Astronomers have recently spotted how, in the galaxy PGC 043234, a supermassive black hole is eating a planet alive.
The galaxy in question, PGC 043234, is located some 290 million light years away from Earth, making this event the closest one to home that has happened in the past ten years. The galaxy sports a massive black hole in its middle, that is simply so huge, weighing approximately a few million times the mass of our sun, and has such a big gravitational pull that is now literally destroying a nearby planet.
This event has been dubbed by astronomers a “tidal disruption” and it represents what happens to a planet when it gets too close to a black hole. The killer’s gravitational pull is simply too strong for the planet to resist and so it gets pulled apart.
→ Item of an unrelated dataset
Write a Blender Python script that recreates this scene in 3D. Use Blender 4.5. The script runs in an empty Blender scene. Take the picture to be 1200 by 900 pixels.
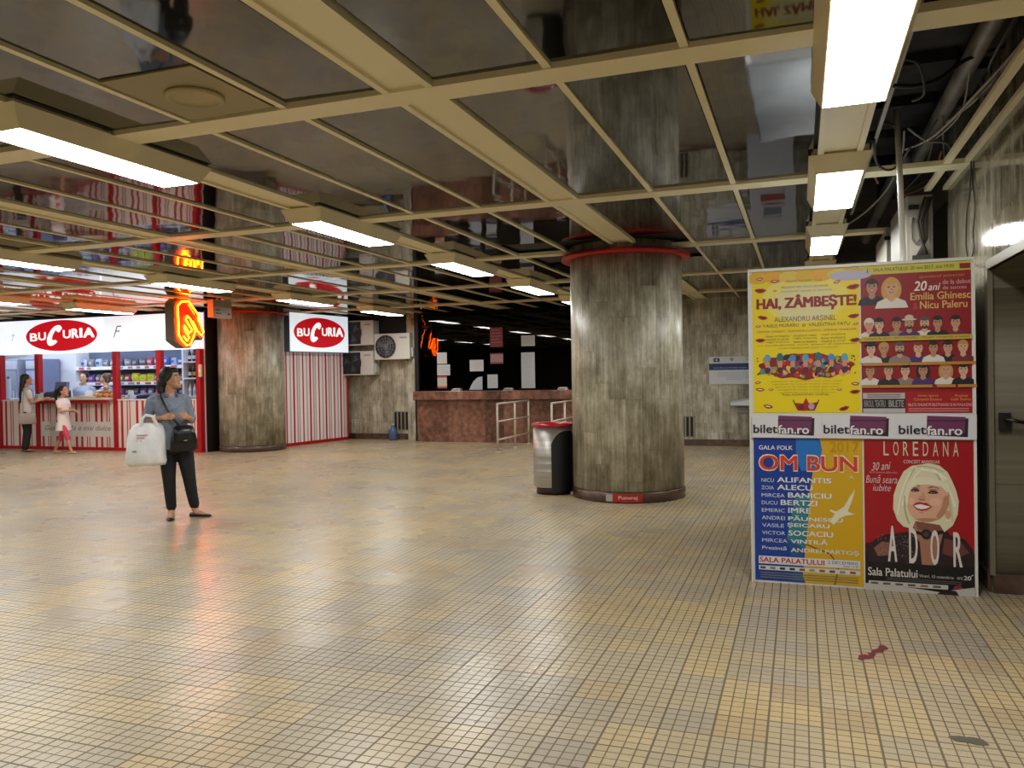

The amazing phenomenon was observed on Wednesday by a team of astronomers lead by Jon Miller. They used a trifecta of telescopes to see the bloody show: NASA’s Chandra X-Ray Observatory, the Swift Gamma Ray Burst Explorer and ESA’s XMM Newton. All of these telescopes gathered information for the paper the astronomers ultimately published, about the tidal disruption event, called ASASSN-14li.
It resulted, astronomers say, in two kinds of radiation, X rays and optical light. The X-rays visible for scientists on earth via telescope are caused by the fact that the black hole pulls most of the planet’s material down and heats it up to millions of degrees, which causes the flare they saw through the Chandra telescope.
Researchers have also discovered that there is some X-ray absorbing material beyond the disc of the black hole as well. They say this could be outflowing gas, which is currently flying away from the black hole using wind. It could also be a stream of gas that is going towards the black hole, but that is currently and temporarily set on another orbit.
However that may be, they have come to the conclusion that a big percent of the X rays are being produced by some material found close to the disc. In the end, these filaments that produce the X-Rays will merge into a very hot disc that will glow bright, as the wind does not move at enough speed to escape being sucked into the supermassive black hole.
The event has been extremely important for us, the team of astronomers says, as it has given us an important sight of what happens when a planet gets too close to a black hole and the latter decides to consume it. Usually, black holes situated at the center of galaxies are content with eating just gas and flying debris, but this planet was too tantalizing a meal to pass.
A black hole is formed when a dying star collapses on itself.